Beaucoup de choses ont été dites sur vous avant et pendant ce CHAN. Certains sont même allés jusqu’à vous accuser de marchander des places. Que répondez-vous à ces allégations ?
J’ai déjà dit, j’ai une longue carrière et je n’ai jamais mis l’accent sur ce genre de considérations. Je pense qu’à travers mon statut, j’aide les jeunes footballeurs. Pour moi, je ne peux pas marchander des places parce que d’abord ce n’est pas honnête pour un entraineur et de deux, c’est indécent. Vous ne pouvez pas prôner l’excellence, vous ne pouvez pas prôner le travail et puis, en même temps aller dans ce genre de choses. Après trente ans dans le football, je pense que tous sont comme mes fils mais je ne saurais être dans ce genre de considérations.

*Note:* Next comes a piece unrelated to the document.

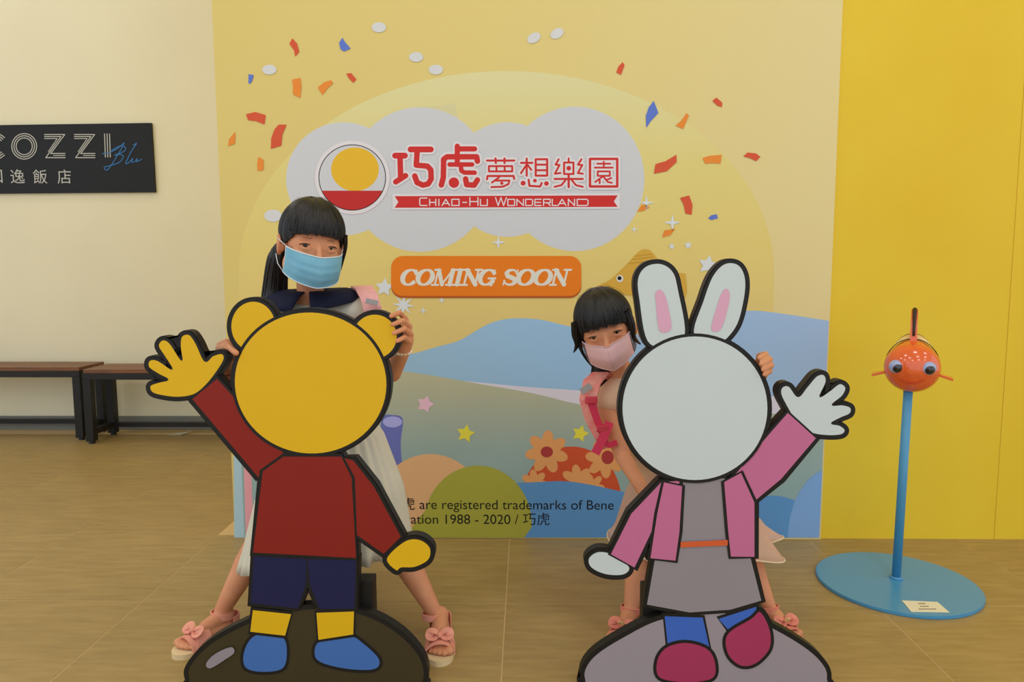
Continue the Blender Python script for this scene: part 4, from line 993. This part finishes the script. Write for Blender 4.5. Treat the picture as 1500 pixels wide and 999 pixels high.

Vous avez été, dans le staff technique qui a remporté les Jeux Olympiques en 2000. Vous avez permis au Cameroun d’atteindre les demi-finales du CHAN. Quel est votre plus grand rêve actuellement, Martin Ndtoungou Mpile ?
Le rêve d’un entraineur, c’est de gagner des trophées, de gagner des compétitions. Aujourd’hui, j’aurais bien voulu aller jusqu’au bout de ce CHAN, ça m’aurait fait plaisir d’être champion d’Afrique mais là…
Vous êtes champion olympique…
Oui, mais ce n’est jamais de trop de gagner autre chose. S’il m’arrive de continuer dans cette fonction là, mon rêve, c’est de gagner, surtout, de gagner et puis de donner satisfaction aux camerounais.